• [Prompt]: Extract, without alteration, each line from the start of the listing to the line bearing "above the floor".

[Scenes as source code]
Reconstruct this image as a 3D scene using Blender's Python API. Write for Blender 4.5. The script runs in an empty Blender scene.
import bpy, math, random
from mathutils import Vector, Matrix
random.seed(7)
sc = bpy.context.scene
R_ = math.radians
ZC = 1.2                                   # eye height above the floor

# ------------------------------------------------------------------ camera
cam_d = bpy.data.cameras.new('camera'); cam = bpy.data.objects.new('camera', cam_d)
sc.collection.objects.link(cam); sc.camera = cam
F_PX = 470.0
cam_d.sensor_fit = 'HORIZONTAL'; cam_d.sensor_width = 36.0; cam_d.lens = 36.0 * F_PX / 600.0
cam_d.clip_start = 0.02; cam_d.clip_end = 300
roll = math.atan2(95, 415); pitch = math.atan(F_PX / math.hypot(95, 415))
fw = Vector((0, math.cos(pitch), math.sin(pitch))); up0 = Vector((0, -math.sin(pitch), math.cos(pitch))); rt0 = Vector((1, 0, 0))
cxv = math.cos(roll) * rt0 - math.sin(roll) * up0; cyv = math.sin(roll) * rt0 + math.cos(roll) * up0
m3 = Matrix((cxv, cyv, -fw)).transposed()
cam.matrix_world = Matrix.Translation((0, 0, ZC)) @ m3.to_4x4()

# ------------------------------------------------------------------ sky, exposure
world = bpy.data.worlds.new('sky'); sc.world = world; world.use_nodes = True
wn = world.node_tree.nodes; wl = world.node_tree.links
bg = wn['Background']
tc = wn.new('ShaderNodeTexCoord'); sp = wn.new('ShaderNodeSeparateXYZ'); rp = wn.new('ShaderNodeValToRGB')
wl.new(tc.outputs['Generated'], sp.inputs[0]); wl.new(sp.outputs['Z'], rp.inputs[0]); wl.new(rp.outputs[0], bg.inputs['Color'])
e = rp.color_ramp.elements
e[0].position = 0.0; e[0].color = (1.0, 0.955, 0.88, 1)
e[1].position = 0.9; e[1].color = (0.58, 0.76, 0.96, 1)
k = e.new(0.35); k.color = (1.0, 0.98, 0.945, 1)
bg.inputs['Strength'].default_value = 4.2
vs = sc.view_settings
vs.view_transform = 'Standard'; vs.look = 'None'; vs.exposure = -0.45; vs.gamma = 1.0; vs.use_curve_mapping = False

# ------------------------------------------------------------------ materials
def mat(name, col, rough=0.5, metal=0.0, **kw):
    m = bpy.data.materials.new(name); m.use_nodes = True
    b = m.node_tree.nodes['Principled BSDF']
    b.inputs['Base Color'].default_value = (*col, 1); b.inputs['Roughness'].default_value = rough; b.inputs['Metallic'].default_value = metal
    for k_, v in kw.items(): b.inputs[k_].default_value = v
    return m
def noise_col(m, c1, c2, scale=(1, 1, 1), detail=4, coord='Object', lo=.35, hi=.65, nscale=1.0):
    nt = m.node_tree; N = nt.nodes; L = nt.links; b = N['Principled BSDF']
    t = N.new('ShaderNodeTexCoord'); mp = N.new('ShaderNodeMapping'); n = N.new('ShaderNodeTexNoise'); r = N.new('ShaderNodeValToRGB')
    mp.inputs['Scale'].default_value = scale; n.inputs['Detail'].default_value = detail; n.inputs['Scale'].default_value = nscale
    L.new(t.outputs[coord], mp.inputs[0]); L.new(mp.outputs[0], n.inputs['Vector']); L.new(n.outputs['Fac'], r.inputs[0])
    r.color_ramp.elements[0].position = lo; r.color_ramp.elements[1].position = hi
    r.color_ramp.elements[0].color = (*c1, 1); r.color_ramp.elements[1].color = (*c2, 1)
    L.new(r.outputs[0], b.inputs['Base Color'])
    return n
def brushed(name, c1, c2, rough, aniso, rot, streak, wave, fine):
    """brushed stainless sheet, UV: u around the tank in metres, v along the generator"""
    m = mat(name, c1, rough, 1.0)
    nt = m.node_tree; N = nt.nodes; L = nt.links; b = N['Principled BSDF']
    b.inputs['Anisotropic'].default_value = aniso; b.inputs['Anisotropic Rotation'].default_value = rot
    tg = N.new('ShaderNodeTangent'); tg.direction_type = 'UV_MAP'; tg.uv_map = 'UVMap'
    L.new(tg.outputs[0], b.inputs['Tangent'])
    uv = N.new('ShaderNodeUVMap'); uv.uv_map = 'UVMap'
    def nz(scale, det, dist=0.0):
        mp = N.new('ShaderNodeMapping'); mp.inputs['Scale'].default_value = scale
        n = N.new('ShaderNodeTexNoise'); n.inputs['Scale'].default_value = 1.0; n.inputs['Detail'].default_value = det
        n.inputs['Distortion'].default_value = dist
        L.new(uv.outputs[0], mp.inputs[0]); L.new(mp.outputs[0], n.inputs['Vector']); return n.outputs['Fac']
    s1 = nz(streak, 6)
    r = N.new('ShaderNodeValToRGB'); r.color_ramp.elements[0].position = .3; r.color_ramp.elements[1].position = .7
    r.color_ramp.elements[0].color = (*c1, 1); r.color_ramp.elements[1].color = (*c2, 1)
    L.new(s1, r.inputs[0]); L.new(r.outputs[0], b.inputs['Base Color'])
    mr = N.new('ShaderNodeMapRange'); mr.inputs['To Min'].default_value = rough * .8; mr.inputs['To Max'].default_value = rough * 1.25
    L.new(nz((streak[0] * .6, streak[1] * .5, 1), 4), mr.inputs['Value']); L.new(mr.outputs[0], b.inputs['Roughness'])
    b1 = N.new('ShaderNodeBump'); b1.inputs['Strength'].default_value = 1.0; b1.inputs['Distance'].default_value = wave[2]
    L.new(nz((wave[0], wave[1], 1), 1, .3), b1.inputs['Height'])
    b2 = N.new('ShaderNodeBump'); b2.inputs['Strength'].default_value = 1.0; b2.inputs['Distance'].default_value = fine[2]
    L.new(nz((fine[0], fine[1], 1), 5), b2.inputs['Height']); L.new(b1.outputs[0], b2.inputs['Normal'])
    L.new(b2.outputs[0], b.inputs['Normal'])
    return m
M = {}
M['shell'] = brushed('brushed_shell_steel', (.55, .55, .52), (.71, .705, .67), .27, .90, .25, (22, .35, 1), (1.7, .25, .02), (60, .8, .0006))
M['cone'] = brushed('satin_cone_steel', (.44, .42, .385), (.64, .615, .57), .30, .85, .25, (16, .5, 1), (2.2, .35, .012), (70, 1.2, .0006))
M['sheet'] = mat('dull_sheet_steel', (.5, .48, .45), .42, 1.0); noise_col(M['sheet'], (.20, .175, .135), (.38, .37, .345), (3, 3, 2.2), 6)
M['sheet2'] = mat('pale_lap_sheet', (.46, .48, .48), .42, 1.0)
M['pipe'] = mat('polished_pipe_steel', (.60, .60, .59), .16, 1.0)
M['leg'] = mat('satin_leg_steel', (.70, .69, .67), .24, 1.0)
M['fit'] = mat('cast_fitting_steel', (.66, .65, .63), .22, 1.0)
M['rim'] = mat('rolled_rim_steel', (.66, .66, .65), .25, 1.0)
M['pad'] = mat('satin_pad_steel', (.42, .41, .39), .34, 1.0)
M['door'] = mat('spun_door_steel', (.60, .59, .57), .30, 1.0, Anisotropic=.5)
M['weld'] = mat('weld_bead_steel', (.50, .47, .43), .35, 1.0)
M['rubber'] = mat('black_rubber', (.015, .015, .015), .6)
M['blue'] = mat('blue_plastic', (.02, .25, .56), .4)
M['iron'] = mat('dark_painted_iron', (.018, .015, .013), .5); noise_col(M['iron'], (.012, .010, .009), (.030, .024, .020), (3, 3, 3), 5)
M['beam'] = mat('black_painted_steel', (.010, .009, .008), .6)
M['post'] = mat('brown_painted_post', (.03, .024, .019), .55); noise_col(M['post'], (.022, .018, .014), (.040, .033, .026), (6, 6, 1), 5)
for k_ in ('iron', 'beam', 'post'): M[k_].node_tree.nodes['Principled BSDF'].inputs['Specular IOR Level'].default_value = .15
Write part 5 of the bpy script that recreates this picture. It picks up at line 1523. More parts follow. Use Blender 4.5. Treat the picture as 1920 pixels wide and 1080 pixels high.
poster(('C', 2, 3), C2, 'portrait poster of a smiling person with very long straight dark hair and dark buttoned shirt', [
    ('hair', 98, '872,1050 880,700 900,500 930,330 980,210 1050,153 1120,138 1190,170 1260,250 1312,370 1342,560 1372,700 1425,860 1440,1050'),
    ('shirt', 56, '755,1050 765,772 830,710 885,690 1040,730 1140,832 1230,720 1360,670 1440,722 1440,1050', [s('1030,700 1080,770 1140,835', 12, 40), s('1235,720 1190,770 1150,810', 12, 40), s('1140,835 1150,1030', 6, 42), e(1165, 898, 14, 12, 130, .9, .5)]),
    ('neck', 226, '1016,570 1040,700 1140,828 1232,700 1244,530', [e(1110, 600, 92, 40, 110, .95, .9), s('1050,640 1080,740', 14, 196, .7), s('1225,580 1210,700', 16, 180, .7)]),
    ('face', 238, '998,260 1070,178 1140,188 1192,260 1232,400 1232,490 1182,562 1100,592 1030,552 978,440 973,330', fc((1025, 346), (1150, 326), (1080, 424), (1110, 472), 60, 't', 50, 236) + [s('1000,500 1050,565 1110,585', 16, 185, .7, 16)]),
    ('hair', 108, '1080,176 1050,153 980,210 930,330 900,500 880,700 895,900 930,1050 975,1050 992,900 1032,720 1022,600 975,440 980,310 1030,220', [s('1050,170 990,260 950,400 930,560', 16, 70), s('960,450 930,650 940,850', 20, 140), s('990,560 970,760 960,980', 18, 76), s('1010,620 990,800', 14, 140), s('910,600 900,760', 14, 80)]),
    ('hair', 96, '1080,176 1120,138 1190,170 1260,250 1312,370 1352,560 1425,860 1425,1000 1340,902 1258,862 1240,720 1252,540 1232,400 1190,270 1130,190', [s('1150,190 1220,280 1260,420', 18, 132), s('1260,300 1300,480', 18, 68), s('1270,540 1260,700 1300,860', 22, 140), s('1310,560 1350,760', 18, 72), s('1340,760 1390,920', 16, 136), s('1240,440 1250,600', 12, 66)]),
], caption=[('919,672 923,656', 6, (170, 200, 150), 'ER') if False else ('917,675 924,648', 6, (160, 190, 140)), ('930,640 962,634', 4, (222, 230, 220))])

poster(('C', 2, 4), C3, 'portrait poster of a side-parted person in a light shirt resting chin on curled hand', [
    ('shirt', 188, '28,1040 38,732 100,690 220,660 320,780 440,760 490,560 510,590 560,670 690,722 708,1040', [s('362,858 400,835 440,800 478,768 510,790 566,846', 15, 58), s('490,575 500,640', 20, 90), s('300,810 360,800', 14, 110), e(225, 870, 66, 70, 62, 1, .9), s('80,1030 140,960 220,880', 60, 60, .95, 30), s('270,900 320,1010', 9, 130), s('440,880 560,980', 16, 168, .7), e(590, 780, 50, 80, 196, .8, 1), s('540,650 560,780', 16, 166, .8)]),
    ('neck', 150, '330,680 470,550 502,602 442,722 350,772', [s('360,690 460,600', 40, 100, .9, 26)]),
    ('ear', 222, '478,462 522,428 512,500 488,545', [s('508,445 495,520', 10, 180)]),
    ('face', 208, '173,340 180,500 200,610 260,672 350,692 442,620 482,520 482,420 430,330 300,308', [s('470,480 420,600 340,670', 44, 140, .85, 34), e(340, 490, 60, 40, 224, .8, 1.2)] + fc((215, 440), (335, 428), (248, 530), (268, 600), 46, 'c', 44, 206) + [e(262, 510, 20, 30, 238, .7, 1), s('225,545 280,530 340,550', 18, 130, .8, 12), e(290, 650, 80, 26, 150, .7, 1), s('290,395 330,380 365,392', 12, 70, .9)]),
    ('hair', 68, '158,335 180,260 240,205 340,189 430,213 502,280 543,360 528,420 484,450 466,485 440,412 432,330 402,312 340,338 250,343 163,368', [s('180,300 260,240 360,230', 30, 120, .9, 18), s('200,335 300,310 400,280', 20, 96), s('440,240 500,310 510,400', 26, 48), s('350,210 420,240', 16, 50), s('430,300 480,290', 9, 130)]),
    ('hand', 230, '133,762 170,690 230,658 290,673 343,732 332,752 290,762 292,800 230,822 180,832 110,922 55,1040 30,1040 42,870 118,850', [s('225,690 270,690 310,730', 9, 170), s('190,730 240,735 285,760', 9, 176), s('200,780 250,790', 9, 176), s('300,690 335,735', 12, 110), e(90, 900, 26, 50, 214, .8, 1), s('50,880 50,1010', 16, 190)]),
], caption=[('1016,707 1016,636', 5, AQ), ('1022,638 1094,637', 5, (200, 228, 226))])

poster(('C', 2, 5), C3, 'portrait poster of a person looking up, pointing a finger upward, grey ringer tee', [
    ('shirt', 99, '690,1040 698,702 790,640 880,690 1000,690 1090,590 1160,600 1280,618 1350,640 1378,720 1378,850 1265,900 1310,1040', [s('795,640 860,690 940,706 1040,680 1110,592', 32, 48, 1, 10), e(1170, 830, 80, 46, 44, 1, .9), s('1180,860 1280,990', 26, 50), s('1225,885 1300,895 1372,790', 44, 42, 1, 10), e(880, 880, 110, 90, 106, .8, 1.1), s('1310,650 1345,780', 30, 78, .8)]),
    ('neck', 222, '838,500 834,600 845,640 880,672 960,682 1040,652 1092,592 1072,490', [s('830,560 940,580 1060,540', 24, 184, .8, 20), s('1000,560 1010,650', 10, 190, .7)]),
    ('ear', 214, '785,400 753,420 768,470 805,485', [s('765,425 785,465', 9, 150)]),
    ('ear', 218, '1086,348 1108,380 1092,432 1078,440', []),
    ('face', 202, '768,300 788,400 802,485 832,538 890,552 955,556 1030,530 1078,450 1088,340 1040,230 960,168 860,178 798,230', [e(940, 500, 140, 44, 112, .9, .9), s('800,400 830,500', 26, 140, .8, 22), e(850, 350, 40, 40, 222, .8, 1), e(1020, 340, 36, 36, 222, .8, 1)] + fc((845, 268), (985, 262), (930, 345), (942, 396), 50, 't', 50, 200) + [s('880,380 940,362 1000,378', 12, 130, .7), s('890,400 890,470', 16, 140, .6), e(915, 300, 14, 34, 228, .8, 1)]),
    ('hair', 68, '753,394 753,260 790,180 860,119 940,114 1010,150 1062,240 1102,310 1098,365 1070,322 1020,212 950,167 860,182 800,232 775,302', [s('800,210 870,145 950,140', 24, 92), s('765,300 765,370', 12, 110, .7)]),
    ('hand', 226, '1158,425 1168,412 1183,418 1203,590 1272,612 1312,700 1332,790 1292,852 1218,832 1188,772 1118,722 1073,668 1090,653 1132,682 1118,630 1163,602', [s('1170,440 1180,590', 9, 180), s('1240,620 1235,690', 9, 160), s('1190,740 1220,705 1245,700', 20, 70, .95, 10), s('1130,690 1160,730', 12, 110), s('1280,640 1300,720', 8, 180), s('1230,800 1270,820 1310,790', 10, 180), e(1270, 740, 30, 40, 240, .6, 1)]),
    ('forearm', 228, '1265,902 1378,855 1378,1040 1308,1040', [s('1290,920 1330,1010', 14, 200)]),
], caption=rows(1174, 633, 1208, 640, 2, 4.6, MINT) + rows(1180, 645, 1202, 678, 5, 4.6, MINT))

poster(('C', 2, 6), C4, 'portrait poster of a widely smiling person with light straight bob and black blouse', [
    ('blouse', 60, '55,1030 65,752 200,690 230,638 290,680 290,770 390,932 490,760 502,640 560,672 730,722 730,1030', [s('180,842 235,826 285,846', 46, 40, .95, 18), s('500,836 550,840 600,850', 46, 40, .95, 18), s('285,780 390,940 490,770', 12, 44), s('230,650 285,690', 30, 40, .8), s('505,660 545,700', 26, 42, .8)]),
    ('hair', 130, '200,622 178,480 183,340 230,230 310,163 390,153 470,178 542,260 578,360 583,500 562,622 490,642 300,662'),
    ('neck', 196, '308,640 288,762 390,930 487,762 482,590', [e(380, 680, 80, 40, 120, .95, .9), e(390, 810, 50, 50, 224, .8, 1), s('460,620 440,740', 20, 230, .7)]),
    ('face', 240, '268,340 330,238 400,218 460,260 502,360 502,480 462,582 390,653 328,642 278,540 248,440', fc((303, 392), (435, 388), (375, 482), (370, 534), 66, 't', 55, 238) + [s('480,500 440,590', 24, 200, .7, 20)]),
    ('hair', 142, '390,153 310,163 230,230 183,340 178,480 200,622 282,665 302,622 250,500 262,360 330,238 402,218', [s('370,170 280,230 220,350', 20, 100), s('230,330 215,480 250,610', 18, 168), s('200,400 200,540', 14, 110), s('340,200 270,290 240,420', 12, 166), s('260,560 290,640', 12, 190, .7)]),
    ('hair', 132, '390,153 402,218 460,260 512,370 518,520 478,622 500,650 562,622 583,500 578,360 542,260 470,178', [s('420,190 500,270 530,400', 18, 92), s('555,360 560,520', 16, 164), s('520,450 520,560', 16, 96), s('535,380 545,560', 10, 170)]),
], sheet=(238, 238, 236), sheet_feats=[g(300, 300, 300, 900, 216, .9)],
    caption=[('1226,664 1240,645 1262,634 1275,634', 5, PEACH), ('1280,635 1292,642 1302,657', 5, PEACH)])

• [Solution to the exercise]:
Reconstruct this image as a 3D scene using Blender's Python API. Write for Blender 4.5. The script runs in an empty Blender scene.
import bpy, math, random
from mathutils import Vector, Matrix
random.seed(7)
sc = bpy.context.scene
R_ = math.radians
ZC = 1.2                                   # eye height above the floor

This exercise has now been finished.